Naar het oordeel van de rechtbank heeft verweerder dan ook in voldoende mate een andere uitsluitende schadeoorzaak aangewezen. Dat betekent dat verweerder het bewijsvermoeden terecht weerlegd heeft geacht. Tegen deze achtergrond ziet de rechtbank ook geen aanleiding voor het benoemen van een gerechtelijk deskundige.

5.Overig

5.1.
De rechtbank twijfelt niet aan de onafhankelijkheid en onpartijdigheid van de door verweerder ingeschakelde deskundigen. Eiseres heeft op dit punt ter zitting zorgen en twijfels geuit, maar wat is aangevoerd, is onvoldoende concreet en objectief.
5.2.
In het verweerschrift heeft verweerder alsnog aangegeven dat voor schade 33 een bedrag van €1.280,60 wordt toegekend. Eiseres heeft hier ter zitting mee ingestemd. Omdat het beroep zich ook uitstrekte tot deze schade, treft het in zoverre doel. Het bestreden besluit zal op dit punt dan ook worden vernietigd. De rechtsgevolgen van het besluit zullen echter, gelet op wat eerder in deze uitspraak is overwogen, in stand worden gelaten.
5.3.
Verweerder zal in de proceskosten in beroep worden veroordeeld. Deze kosten worden op grond van het Besluit proceskosten bestuursrecht voor de door een derde beroepsmatig verleende rechtsbijstand vastgesteld op € 1.496,- (1 punt voor het indienen van het beroepschrift en 1 punt voor het verschijnen ter zitting, met een waarde per punt van € 748,- met een wegingsfactor 1).
5.4.
Verweerder wordt verder opgedragen om het door eiseres betaalde griffierecht aan haar te vergoeden tot een bedrag van € 181,-.
Beslissing
De rechtbank:
- verklaart het beroep gegrond;
- vernietigt het bestreden besluit van 18 januari 2021, voor zover verweerder daarin heeft besloten dat schade 33 niet voor vergoeding in aanmerking komt omdat een causaal verband met mijnbouwactiviteiten kan worden uitgesloten;
- bepaalt met toepassing van artikel 8:72, derde lid, aanhef en onder a van de Awb dat de rechtsgevolgen van het vernietigde besluit in stand zullen blijven;
- veroordeelt verweerder in de proceskosten die eiseres in beroep heeft moeten maken tot een bedrag van € 1,496,-;
- draagt verweerder op om het betaalde griffierecht van € 181,- aan haar te vergoeden.

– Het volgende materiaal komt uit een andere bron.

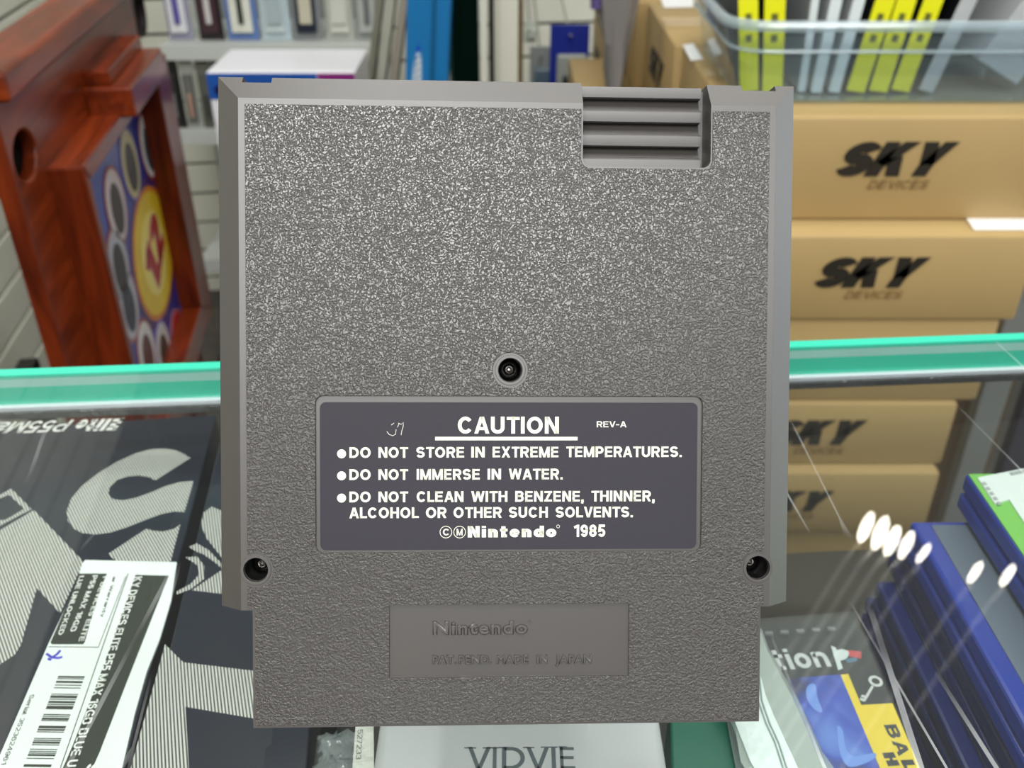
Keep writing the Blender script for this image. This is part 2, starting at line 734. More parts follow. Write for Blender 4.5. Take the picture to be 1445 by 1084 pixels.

Deze uitspraak is gedaan door mr. S. Dijkstra, rechter, in aanwezigheid van
mr. R.E.J. Jansen, griffier. De beslissing is in het openbaar uitgesproken op 23 november 2021.
griffier rechter
Afschrift verzonden aan partijen op:
Rechtsmiddel
Tegen deze uitspraak kan binnen zes weken na de dag van verzending daarvan hoger beroep worden ingesteld bij de Afdeling bestuursrechtspraak van de Raad van State.